As viagens, digo as boas e longas viagens, são sempre carregadas de uma sensação de perda iminente. O olhar não sabe se desfruta ou se se despede daquilo que possivelmente nunca mais voltará a ver. Barcelona, tão brilhante que é, acentua essa característica e me leva do riso às lágrimas em segundos.
Sim, entendo aqueles que colocam faixas nas janelas, protestando contra a multidão de turistas que ronda a cidade todos os dias. Aquilo não me pertence e, se pertencesse, eu faria o mesmo. Ah, mas é impossível não ser íntimo de uma cidade que faz das varandas o varal para suas roupas de baixo e seus gritos de guerra. Andar pelas apertadíssimas vielas do bairro gótico é como ser abraçado por todos esses anos de história e estórias.
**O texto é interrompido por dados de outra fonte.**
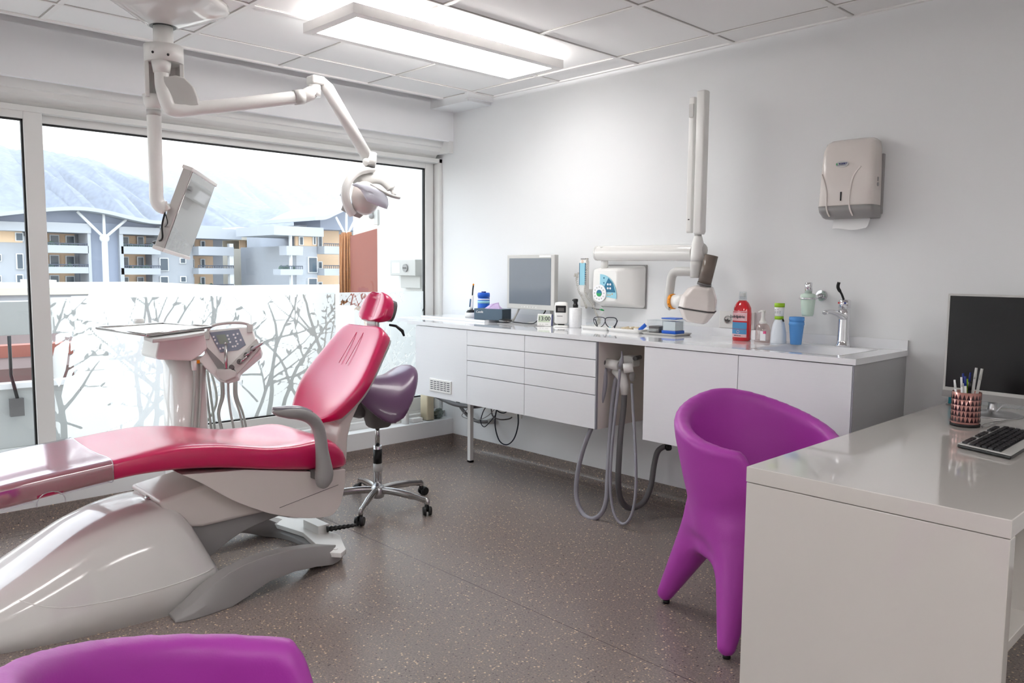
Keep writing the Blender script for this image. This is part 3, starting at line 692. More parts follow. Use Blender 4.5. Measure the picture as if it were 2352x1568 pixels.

Cidade ensolarada quando a Europa começa a congelar, salpicada pela mágica de Gaudí, confeiteiro da arquitetura, que parece usar chantilly e jujubas nas suas construções. A Casa Batlló é o mais comestível de todos os edifícios que já conheci. O arquiteto também era especialista em disfarces... ou sou o único a achar que a Sagrada Família é uma nave espacial disfarçada de igreja?
Essa atmosfera fantástica se espalha pelas ruas. Basta dar uma caminhada nas Ramblas para se surpreender com os artistas que até flutuar flutuam em praça pública; ou passear pelo mercado de Boqueria, onde são vendidas as comidas mais coloridas do mundo. No bairro del Raval, o sonho ainda não acabou na Casa des Pueblos Rebeldes, onde os seguidores dos anarquistas que enfrentaram o ditador Franco ainda continuam a arquitetar planos contra o demônio capitalista.
Difícil é deixar tudo isso depois de alguns poucos dias por lá. Mas não há varinha de condão tão poderosa que mude certas circunstâncias da vida ou que simplesmente faça Barcelona desaparecer. Da Catalúnia e da minha memória.